Starting with the first line of the data that follows, transcribe every line verbatim until the line containing "SC.camera = cam" has been transcribed.

★ ★ ★

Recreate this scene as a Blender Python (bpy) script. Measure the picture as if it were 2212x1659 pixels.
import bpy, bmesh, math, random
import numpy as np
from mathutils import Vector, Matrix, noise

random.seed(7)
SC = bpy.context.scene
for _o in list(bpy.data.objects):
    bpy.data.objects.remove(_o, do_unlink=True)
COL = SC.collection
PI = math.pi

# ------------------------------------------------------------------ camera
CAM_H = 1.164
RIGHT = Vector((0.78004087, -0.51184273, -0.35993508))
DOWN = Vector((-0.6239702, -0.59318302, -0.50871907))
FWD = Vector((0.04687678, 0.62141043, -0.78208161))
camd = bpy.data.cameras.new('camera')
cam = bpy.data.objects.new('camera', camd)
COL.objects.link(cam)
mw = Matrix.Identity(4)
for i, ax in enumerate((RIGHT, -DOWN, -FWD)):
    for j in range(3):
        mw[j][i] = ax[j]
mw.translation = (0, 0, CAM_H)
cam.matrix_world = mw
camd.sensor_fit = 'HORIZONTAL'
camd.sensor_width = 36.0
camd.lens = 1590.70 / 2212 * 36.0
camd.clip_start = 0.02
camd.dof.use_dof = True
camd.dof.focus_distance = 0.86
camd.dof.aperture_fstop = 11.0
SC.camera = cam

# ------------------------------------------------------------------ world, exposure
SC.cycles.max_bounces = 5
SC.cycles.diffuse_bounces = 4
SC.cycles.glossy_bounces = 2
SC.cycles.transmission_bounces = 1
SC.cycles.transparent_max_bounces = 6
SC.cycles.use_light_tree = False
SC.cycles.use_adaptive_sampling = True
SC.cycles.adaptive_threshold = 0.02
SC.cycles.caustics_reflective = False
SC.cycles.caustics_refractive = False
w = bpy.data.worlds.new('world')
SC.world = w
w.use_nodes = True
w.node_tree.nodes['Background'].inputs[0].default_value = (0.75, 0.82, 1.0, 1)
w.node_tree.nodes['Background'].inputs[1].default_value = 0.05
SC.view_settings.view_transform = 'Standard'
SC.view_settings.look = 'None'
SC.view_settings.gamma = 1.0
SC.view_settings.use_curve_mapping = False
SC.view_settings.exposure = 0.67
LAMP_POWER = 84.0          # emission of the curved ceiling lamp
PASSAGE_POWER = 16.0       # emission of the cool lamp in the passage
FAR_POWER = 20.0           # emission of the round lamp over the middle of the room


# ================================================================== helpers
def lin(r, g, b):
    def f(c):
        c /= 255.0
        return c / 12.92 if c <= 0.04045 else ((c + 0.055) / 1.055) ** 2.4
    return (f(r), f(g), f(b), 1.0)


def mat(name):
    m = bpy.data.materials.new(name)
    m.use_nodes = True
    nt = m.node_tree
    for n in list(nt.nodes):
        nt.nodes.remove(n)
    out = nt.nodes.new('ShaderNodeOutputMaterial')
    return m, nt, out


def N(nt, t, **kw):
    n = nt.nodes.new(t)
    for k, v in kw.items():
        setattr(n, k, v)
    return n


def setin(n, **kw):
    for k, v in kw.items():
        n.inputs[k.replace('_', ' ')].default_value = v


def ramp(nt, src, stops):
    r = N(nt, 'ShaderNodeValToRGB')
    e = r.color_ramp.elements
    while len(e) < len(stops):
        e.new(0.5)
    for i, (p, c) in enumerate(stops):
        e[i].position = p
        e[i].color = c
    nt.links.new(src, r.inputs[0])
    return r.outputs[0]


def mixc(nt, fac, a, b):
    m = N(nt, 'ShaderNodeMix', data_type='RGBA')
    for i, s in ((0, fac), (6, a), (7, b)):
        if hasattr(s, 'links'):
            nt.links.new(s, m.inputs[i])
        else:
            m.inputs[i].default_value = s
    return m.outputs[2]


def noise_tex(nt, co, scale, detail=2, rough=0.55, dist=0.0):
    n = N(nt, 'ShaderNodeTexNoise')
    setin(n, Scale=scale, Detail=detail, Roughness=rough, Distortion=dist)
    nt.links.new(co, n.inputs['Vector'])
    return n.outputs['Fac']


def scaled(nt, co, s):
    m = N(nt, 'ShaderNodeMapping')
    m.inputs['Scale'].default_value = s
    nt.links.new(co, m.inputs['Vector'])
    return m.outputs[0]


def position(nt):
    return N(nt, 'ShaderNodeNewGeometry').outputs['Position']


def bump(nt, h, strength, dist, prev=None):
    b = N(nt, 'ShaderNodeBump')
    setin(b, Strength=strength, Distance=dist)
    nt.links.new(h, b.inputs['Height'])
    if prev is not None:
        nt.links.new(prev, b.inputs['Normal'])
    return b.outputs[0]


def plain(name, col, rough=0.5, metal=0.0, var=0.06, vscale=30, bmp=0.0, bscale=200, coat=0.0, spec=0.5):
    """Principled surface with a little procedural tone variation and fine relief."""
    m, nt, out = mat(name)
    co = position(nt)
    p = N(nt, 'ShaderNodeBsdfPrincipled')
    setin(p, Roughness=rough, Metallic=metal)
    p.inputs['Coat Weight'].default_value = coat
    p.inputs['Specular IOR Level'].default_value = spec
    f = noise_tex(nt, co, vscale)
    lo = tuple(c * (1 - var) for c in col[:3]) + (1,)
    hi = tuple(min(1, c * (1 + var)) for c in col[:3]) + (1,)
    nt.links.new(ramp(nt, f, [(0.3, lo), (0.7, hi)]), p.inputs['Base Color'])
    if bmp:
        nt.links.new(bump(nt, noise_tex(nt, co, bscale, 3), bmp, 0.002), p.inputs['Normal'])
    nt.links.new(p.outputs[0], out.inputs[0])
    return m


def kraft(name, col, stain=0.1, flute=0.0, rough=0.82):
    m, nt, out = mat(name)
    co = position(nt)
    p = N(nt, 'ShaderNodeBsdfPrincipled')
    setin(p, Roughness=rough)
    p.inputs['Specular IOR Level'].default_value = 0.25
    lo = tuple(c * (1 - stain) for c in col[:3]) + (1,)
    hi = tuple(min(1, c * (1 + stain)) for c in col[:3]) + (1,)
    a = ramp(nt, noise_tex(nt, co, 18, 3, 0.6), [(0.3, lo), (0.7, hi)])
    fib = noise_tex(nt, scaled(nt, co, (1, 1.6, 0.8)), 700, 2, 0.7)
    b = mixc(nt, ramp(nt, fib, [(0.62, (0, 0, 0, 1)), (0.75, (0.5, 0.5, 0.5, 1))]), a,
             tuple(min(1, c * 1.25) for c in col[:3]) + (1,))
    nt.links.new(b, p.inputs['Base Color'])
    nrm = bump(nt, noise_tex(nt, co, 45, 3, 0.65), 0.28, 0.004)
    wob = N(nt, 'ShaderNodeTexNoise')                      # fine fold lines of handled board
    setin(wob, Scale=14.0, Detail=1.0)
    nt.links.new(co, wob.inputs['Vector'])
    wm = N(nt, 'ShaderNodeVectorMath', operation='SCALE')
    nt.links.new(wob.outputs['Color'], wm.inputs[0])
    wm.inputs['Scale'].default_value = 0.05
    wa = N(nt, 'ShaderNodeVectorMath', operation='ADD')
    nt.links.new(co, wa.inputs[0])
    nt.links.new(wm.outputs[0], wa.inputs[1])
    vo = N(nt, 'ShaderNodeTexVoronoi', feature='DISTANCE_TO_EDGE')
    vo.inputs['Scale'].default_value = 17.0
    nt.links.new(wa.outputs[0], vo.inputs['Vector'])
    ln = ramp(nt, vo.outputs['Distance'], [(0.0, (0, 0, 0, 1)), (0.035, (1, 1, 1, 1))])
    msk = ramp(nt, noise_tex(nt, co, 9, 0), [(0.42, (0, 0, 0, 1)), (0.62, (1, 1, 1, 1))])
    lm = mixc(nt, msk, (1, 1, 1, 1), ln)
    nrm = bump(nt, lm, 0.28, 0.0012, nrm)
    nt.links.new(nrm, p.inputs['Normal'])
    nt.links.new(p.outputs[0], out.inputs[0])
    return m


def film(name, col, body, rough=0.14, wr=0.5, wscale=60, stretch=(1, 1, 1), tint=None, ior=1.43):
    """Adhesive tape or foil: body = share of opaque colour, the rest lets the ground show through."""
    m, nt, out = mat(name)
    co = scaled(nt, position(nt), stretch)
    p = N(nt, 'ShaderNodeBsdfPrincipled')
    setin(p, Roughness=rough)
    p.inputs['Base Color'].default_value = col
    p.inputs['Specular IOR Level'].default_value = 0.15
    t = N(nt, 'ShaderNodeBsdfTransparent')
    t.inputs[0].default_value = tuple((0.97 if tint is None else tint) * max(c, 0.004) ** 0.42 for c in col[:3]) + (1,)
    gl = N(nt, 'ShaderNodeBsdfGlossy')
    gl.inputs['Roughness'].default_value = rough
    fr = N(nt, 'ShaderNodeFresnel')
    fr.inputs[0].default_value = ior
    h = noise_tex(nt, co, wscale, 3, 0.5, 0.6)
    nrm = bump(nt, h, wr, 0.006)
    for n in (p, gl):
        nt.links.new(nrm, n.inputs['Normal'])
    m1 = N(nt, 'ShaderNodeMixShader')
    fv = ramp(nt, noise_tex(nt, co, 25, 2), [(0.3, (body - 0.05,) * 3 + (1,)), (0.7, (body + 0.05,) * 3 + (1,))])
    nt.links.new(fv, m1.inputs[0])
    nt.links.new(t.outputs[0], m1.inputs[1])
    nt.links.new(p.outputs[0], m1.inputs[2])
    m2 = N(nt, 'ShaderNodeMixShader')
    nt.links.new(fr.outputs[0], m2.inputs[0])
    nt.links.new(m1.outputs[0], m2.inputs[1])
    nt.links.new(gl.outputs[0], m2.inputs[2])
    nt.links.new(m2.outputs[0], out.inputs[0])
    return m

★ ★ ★

Answer to the exercise:
Recreate this scene as a Blender Python (bpy) script. Measure the picture as if it were 2212x1659 pixels.
import bpy, bmesh, math, random
import numpy as np
from mathutils import Vector, Matrix, noise

random.seed(7)
SC = bpy.context.scene
for _o in list(bpy.data.objects):
    bpy.data.objects.remove(_o, do_unlink=True)
COL = SC.collection
PI = math.pi

# ------------------------------------------------------------------ camera
CAM_H = 1.164
RIGHT = Vector((0.78004087, -0.51184273, -0.35993508))
DOWN = Vector((-0.6239702, -0.59318302, -0.50871907))
FWD = Vector((0.04687678, 0.62141043, -0.78208161))
camd = bpy.data.cameras.new('camera')
cam = bpy.data.objects.new('camera', camd)
COL.objects.link(cam)
mw = Matrix.Identity(4)
for i, ax in enumerate((RIGHT, -DOWN, -FWD)):
    for j in range(3):
        mw[j][i] = ax[j]
mw.translation = (0, 0, CAM_H)
cam.matrix_world = mw
camd.sensor_fit = 'HORIZONTAL'
camd.sensor_width = 36.0
camd.lens = 1590.70 / 2212 * 36.0
camd.clip_start = 0.02
camd.dof.use_dof = True
camd.dof.focus_distance = 0.86
camd.dof.aperture_fstop = 11.0
SC.camera = cam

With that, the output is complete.